What changed? When did we lose the global vocation that infused the Cabinet, Leavers and Remainers alike, two years ago? Part of the answer has to do with the election result. Hung Parliaments are profligate, pork-barrelling places. With no overall majority, every piece of legislation has to be haggled over, every majority purchased. Each payoff leads to a dozen new demands. If you can afford a billion pounds for Ulster, what about tuition fees? If tuition fees, what about Our Wonderful NHS? If the NHS, what about Our Magnificent Armed Forces? And so on.
In such a climate, it seems downright indelicate to recall that the Government is still spending more than it raises, shelling out more in interest on its debt than on the entire schools budget.
Facing a clamour for handouts, the new minority government got its climbdowns in early. Every 2017 Tory manifesto commitment that would have reduced spending – ending winter fuel payments and the pensions triple lock, for example – was dropped. Every measure that would increase it – HS2, defence, mental health, foreign aid – was retained.
Now you might argue that public spending is popular – which it is, in isolation, divorced from its consequences. You might argue that it is better to have a centrist government than a Corbyn-led one. You might argue that blowing away a bit more of our kids’ cash now is preferable to subjecting them to Ingsoc. But that isn’t the choice we face. As Liz Truss, the Chief Secretary, argues, Centre-Right parties don’t get re-elected unless they deliver high growth and low taxes.
Obviously if you ask people whether they want an extra £20 billion for the NHS, they will say yes. You’d get much the same reception whether you offered £20 million or £20 trillion. Yet a stubborn fact remains: arbitrary budget increases handed out for capricious reasons – in this case as a “seventieth birthday present” – are rarely effective. You might increase the NHS budget because you were modernising particular aspects of provision, and these reforms carried a price-tag. Alternatively, you might allow the budget to drift up as the economy grows, which is effectively what has been happening over the past 70 years. But if you suddenly and randomly firehose money at any organisation, much of it will sluice away uselessly.
There’s a deal of ruin in a nation, as Adam Smith observed. Britain has enjoyed a generation of strong growth, interrupted only by the credit crunch a decade ago. That growth will cushion us against a degree of government meddling, a measure of fiscal incontinence, even an industrial strategy. The figures remain positive: manufacturing, exports, the stock exchange and employment are all rising.

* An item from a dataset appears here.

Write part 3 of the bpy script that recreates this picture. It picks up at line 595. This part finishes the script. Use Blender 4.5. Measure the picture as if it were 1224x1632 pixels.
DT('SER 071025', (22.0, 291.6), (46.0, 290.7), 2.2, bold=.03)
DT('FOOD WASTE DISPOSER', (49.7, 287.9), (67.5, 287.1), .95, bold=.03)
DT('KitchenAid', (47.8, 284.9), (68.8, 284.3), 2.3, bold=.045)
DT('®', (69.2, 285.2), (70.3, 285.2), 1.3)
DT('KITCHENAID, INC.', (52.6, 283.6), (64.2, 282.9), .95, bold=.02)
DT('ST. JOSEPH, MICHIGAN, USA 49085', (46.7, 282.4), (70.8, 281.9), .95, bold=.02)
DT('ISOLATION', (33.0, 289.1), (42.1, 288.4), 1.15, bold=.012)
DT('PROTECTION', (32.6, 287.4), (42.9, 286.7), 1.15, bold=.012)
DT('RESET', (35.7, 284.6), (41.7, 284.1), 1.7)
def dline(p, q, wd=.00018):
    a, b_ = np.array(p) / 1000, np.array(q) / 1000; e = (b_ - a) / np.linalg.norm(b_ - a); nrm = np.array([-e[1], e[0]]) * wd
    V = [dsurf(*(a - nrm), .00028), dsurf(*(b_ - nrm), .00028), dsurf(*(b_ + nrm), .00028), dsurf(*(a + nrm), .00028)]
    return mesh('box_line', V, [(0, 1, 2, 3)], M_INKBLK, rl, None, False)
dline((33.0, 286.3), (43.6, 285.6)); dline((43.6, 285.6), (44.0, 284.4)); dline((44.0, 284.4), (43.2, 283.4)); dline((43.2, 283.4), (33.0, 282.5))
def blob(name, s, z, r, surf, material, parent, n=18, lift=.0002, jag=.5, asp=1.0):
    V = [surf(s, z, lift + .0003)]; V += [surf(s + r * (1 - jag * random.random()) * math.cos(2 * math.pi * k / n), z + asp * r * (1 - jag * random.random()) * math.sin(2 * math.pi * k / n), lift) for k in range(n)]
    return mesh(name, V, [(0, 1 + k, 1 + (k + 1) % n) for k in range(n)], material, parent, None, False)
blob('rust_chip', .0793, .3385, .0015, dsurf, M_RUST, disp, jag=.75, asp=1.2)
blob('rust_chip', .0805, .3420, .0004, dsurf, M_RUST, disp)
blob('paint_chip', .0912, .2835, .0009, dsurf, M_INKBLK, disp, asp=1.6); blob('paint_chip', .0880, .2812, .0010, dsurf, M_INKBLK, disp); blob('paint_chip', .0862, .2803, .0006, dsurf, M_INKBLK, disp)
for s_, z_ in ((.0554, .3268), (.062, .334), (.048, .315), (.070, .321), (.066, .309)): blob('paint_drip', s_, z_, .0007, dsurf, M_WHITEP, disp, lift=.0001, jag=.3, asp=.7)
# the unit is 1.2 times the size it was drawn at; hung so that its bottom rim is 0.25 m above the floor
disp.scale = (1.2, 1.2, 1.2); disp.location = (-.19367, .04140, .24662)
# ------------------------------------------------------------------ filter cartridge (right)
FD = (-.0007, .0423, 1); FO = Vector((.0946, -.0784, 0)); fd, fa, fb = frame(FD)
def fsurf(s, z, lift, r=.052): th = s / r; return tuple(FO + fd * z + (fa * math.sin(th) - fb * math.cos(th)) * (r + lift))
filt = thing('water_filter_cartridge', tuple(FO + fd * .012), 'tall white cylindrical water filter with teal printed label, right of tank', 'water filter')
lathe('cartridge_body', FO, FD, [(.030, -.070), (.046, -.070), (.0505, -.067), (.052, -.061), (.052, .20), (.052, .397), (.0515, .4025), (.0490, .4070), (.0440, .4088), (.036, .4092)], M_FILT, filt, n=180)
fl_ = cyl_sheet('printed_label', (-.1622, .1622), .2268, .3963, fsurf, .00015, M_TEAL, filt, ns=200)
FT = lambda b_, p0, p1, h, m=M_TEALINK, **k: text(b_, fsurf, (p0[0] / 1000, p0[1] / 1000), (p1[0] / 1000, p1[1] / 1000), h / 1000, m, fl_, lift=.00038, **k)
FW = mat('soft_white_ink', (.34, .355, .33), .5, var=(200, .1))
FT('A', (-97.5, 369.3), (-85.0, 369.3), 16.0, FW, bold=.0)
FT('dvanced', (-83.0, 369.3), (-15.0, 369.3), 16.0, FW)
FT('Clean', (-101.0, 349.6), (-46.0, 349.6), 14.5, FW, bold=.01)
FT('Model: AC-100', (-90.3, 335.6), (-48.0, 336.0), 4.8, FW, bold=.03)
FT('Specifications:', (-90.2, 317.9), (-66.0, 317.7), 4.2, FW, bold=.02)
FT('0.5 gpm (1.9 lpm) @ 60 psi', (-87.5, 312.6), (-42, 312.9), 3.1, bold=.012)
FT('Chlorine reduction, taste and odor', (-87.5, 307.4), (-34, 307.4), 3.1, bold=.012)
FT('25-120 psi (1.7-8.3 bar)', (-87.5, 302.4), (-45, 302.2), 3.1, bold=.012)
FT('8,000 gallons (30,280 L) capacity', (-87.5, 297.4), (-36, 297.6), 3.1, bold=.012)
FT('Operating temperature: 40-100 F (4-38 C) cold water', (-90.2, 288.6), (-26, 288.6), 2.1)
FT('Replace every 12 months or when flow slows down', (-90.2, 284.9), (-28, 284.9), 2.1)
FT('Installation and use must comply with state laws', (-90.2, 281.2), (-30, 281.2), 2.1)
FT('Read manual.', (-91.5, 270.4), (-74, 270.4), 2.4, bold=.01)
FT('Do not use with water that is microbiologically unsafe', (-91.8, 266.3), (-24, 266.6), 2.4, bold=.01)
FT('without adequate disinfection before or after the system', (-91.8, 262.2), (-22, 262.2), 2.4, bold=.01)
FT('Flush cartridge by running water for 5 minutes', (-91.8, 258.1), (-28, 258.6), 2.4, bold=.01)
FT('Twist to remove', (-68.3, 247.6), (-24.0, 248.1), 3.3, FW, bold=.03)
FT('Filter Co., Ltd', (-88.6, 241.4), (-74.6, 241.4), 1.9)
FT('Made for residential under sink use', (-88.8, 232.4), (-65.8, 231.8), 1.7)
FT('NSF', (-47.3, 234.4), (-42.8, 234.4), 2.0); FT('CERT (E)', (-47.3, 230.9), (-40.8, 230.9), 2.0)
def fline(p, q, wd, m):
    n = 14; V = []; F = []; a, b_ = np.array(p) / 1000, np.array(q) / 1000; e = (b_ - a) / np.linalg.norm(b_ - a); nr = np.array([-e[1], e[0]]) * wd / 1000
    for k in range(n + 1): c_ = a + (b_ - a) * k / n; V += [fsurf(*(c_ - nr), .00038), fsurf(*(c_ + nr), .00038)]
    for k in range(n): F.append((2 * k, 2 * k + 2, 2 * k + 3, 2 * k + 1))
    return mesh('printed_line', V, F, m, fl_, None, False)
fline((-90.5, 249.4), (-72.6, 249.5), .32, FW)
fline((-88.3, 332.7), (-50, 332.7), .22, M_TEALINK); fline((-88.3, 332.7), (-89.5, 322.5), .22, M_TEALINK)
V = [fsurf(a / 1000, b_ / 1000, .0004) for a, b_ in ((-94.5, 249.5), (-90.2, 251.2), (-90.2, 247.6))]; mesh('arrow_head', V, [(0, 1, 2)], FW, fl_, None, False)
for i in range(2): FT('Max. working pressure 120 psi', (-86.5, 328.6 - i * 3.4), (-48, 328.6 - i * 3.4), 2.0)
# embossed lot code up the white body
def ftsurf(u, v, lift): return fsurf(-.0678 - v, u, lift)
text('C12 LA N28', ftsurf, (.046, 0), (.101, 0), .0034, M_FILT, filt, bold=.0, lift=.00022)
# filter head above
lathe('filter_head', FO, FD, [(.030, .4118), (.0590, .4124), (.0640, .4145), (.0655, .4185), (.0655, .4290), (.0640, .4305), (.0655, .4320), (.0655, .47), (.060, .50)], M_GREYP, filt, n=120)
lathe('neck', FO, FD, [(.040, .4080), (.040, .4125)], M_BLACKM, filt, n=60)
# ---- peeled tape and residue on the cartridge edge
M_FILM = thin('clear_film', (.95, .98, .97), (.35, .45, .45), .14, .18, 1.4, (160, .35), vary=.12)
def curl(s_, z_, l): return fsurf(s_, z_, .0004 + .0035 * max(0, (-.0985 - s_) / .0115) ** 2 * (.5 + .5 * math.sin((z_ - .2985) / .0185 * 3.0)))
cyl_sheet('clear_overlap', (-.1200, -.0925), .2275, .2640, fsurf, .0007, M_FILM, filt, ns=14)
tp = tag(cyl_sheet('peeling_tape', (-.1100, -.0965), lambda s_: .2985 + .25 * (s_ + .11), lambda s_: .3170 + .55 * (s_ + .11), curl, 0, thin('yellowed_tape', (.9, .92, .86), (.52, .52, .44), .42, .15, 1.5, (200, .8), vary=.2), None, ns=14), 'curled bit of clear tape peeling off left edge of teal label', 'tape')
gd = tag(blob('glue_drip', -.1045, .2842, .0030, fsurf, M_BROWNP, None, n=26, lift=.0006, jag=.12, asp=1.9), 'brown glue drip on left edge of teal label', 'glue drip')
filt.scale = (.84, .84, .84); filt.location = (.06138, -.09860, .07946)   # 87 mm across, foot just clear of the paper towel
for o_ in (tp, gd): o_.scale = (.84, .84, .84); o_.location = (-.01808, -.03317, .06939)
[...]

Yet these figures can lull ministers into thinking that prosperity is our natural condition. It isn’t. It exists because, relative to other countries, we have been good at protecting property rights, encouraging enterprise and limiting the power of the state.
Plenty of Tories, including many who voted Remain, understand that a post-EU Britain must, before anything, be competitive. Oliver Letwin is working on a list of regulations that can be scrapped immediately after Brexit. Matt Hancock has facilitated an almost unbelievable expansion of the tech sector. Sajid Javid wants an immigration system that allows us to recruit global talent. Michael Gove is working on replacing the calamitous Common Agricultural Policy. Yet, overall, the direction of travel is towards a bigger and more intrusive state.
Yesterday, the EU Withdrawal Bill received Royal Assent. The fact of our departure is no longer in doubt, only the terms. In March, we shall stride out of the EU. Are we then going to mope about on its doorstep, copying the corporatism and dirigisme that we have just left behind us? Is that really all we are fit for?